*** Data shown ***

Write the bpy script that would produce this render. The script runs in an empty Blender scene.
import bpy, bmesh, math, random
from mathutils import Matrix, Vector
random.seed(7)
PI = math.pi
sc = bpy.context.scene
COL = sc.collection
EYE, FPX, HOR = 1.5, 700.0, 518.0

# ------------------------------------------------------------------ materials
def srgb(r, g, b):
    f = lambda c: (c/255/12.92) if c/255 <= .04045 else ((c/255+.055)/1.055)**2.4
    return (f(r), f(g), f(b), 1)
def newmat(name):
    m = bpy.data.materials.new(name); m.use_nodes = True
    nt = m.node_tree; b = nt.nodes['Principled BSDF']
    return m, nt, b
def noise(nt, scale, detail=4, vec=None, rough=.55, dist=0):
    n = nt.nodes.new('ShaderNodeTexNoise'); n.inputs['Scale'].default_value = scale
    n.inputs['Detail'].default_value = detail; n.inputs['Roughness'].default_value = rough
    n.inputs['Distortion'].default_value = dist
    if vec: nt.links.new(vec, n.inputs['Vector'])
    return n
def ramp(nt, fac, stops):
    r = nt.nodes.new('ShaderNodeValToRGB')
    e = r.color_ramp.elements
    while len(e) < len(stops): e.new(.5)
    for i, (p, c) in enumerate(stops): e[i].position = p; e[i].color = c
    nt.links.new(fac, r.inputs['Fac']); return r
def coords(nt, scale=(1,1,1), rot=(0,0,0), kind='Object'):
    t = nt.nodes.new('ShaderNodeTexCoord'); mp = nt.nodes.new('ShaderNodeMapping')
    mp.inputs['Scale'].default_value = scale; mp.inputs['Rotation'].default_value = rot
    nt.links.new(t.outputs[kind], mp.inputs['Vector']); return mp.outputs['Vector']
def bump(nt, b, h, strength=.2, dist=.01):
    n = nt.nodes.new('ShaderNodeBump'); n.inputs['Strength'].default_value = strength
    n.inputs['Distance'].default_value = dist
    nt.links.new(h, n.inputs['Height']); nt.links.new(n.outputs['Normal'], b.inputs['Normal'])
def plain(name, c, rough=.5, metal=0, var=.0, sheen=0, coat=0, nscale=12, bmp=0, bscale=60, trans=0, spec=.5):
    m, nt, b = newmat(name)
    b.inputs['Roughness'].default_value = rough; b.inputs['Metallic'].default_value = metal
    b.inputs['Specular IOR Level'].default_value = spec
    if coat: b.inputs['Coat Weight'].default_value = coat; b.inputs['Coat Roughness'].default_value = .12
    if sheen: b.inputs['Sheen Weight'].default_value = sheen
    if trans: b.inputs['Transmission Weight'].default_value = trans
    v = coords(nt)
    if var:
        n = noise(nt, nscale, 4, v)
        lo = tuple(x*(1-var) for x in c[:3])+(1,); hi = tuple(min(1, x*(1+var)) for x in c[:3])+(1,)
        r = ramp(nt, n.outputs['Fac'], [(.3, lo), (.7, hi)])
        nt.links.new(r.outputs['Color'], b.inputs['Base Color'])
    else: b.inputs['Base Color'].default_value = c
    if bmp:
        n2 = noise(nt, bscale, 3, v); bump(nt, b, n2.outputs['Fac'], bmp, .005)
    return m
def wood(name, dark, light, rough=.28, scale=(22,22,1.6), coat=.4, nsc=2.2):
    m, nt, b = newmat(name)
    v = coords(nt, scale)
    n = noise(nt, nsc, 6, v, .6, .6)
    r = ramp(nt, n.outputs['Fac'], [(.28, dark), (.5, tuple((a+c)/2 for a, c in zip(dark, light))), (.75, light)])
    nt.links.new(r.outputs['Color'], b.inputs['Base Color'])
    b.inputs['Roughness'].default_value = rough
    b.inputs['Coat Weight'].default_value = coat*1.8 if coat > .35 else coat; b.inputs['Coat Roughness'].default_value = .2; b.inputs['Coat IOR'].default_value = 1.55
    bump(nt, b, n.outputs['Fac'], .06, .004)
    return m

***

◆ Work to do: From the top of the listing above, restate each line word for word up to and including the line with "EYE, FPX, HOR = 1.5, 700.0, 518.0"; add nothing else.

◆ Exercise output:
Write the bpy script that would produce this render. The script runs in an empty Blender scene.
import bpy, bmesh, math, random
from mathutils import Matrix, Vector
random.seed(7)
PI = math.pi
sc = bpy.context.scene
COL = sc.collection
EYE, FPX, HOR = 1.5, 700.0, 518.0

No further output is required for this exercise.